Entgegen der Ansicht des OLG bedarf es eines neuen Anhaltspunktes auch dann, wenn dieser Fehler besonders auffällig ist. Drängt sich die Erkenntnis des Fehlers geradezu auf, welcher den Erstschaden verursacht hat, kann der neue Anhaltspunkt lediglich im Einzelfall schwächer sein als bei weniger leicht erkennbaren Fehlern. Gänzlich fehlen - wie im Streitfall - darf ein neuer Anhaltspunkt, nach dem der Steuerberater seinen früheren Fehler hätte erkennen müssen, nicht, weil der verjährungsrechtliche Sekundäranspruch eine neue, eigenständige Pflichtwidrigkeit des Rechtsberaters voraussetzt.

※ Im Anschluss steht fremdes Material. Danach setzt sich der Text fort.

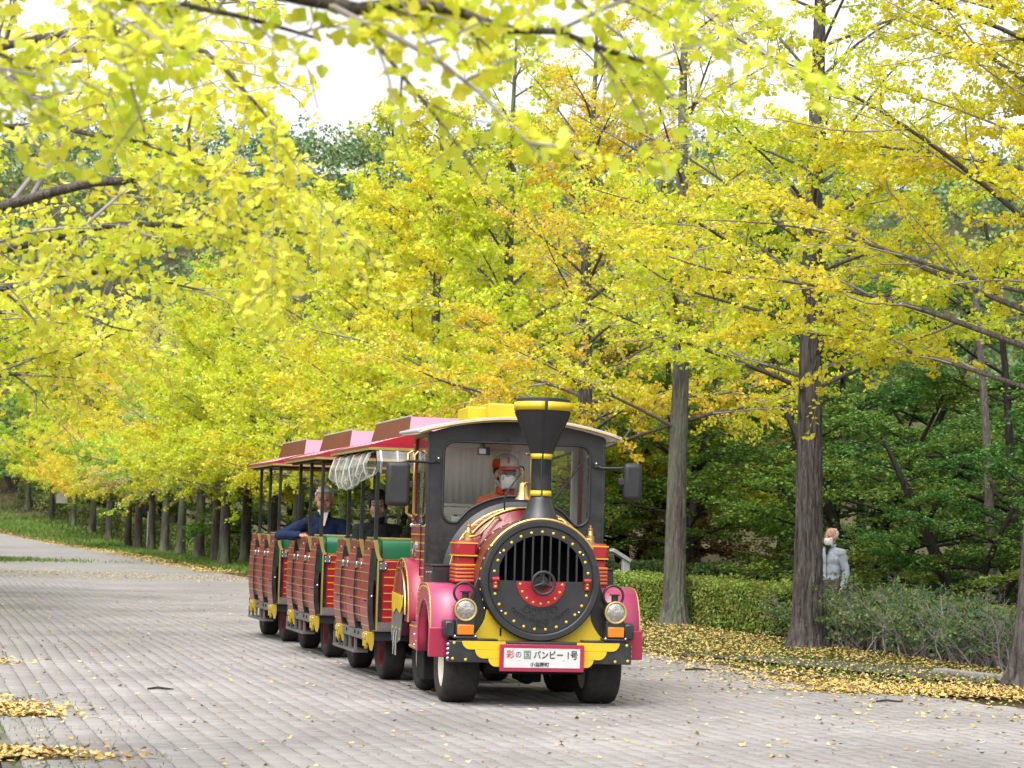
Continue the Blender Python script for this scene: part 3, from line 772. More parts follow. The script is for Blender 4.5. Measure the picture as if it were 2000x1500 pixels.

Die Darlegungs- und Beweislast für die Voraussetzungen des verjährungsrechtlichen Sekundäranspruchs liegt bei dem geschädigten Mandanten, der damit die ansonsten begründete Verjährungseinrede des beklagten Steuerberaters entkräften will. Zu dieser Last des Mandanten gehört auch der Vortrag und Nachweis, dass der Anlass, den Mandanten über die Möglichkeit der eigenen Haftung und ihre Verjährung aufzuklären, sich so rechtzeitig ergeben hat, dass bei Erfüllung dieser Pflicht des Beraters der Mandant die Primärverjährung noch hemmen konnte. Hierzu ist jedoch dem Sachvortrag und den Beweisantritten des Klägers nichts Weiteres zu entnehmen.

Der Schadensersatzanspruch des Klägers gegen den Beklagten für die Veranlagungszeiträume 1999 und 2000 ist damit nach dem Zeitpunkt der Bekanntgabe der entsprechenden Feststellungsbescheide gem. § 68 StBerG verjährt gewesen, bevor der Beklagte auf die Erhebung der Einrede am 13.9.2005 für alle nicht schon verjährten Ansprüche verzichtet hat.